President Donald Trump and his administration are already touting special counsel Robert Mueller's highly anticipated report as a huge political win.
"Make no mistake about it, my fellow Americans: This was a total vindication of the president of the United States and our campaign, and it should be welcomed by every American," Vice President Mike Pence told a crowd at the annual American Israel Public Affairs Committee summit.
White House press secretary Sarah Sanders told CNN, "It was another great reminder that the reason the president is the president, and sitting behind me in this building behind me right now, ... he was the best candidate."
But while the final report could be a disappointment for Democrats, party strategists say it's not going to slow any momentum heading into the 2020 election.
"They already were not talking about this very much, and I think voters have already been much more focused on things like health care and the fact that their wages have been pretty stagnant under Trump," said Jesse Lee, Senior Vice President of Communications at the Center for American Progress, a progressive think tank.
A Washington Post reviewof the candidates' tweets found only one out of every hundred mentioned the Special Counsel probe.
And only four out of 143 questions the candidates have fielded during CNN town halls have touched on the investigation at all.
Instead it's focusing on big policy questions and issues the party has with Trump outside of anything Russia related that many Democrats see as the winning strategy.
When asked about the investigation in a cnn interview, South Bend Indiana Mayor and 2020 hopeful Pete Buttigieg steered the conversation back to the voters.
"There are a lot of people in the Industrial Midwest, where I live, who were under no illusions about [Trump's] character," he told CNN's Van Jones. "But went into that polling place and voted to burn the house down. And if we're not dealing with the things that motivated them to do that -- somebody who should never have come within cheating distance of this presidency -- if we're not ready to address those conditions, then if it's not him, sooner or later we'll get somebody like him all over again."

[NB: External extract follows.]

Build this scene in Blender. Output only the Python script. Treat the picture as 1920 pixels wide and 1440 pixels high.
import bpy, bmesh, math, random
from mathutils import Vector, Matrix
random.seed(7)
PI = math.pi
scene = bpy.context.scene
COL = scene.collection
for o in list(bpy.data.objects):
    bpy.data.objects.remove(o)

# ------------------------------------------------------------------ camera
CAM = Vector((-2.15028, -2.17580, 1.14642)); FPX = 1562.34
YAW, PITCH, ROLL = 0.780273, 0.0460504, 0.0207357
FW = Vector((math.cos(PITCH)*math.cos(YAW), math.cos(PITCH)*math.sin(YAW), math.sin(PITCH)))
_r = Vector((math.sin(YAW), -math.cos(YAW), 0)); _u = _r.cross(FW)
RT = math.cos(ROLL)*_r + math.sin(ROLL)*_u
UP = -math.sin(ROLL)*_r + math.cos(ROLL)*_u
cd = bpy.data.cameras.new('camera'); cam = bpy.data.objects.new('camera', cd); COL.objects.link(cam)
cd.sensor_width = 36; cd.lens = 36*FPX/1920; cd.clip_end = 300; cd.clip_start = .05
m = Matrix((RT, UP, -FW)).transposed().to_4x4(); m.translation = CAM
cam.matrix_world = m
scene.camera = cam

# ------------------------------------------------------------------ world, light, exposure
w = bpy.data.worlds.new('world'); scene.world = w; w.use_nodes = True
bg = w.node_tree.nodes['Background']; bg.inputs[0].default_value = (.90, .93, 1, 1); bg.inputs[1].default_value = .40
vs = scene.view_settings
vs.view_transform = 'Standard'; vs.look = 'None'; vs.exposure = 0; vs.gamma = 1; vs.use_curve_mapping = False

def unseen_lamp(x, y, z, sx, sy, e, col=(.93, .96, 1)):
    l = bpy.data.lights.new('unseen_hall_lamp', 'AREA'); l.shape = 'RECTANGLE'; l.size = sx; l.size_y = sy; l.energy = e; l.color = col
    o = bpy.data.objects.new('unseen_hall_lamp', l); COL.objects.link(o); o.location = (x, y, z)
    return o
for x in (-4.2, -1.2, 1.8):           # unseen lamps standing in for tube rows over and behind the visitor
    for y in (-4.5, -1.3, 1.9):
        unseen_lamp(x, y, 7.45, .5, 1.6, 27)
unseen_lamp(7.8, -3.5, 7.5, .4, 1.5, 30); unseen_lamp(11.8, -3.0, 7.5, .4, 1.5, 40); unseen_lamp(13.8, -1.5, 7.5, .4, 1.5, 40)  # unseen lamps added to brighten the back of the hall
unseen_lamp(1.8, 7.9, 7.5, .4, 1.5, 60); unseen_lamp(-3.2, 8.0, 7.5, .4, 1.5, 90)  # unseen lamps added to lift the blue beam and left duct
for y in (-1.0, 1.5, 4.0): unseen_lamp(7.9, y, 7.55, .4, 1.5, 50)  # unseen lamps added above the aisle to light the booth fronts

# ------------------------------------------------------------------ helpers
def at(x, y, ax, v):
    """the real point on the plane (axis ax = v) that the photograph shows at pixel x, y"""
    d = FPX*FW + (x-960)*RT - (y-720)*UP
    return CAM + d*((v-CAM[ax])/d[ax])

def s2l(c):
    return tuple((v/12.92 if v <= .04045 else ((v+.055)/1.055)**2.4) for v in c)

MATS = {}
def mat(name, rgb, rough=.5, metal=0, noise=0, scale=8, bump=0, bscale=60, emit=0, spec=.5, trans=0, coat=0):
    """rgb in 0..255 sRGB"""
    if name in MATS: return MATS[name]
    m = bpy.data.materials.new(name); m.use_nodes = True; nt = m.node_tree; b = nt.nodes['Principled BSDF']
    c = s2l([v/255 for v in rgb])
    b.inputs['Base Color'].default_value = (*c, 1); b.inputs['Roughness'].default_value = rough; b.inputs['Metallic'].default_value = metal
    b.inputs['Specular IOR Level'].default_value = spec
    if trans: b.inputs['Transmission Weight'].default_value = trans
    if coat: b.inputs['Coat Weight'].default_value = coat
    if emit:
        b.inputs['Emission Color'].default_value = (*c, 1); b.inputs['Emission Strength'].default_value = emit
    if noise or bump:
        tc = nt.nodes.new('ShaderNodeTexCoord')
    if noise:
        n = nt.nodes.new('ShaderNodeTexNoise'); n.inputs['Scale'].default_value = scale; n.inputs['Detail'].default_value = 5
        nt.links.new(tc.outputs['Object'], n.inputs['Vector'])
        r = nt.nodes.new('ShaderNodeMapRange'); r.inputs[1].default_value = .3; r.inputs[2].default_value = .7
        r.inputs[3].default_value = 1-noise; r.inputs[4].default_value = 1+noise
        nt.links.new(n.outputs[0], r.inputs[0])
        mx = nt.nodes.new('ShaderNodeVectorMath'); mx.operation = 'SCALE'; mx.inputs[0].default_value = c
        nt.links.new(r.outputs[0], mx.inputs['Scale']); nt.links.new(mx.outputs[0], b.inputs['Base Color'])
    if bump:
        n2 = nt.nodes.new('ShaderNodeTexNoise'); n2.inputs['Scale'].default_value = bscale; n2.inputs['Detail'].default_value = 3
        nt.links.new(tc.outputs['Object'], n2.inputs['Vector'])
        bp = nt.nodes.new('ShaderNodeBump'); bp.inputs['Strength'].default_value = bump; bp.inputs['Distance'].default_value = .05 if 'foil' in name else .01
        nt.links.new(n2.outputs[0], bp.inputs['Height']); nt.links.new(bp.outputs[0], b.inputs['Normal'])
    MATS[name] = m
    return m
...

But that doesn't mean 2020 candidates will avoid mentioning the investigation entirely.
Former Georgia Gubernatorial candidate Stacey Abrams, who is fielding a possible run for President, says the probe can still be a useful messaging tool.
"If we use the Mueller report properly, it becomes a galvanizing effort. If they're going to work this hard to steal something from us we need to go and take it back," Abrams said at a recent event in Los Angeles.
Lee says the report will likely come up in discussions about foreign policy and protecting U.S. elections. Former Texas Rep. Beto O'rourke brought it up during a campaign stop days after attorney general William Barr announced the report was completed.
"I call your attention to the President of the United States standing next to the leader of the Russian Federation on a stage in Helsinki, Finland and saying that he does not believe our country or our intelligence community, but instead he believes that man who seeks to undermine and ultimately destroy this country. We've got to make sure that this is settled at the ballot box in November of 2020," he told the crowd.
And Lee says candidates could use the investigation as a springboard to talk about Trump's conduct in office.
"To me the idea of colluding on specific tactics has always been kind of secondary. The primary issue to me is that he seems to put his own self interests and often his own profits ahead of the national interest. The Barr memo is silent on that, and I think that's a case that Democrats can continue to prosecute," Lee said.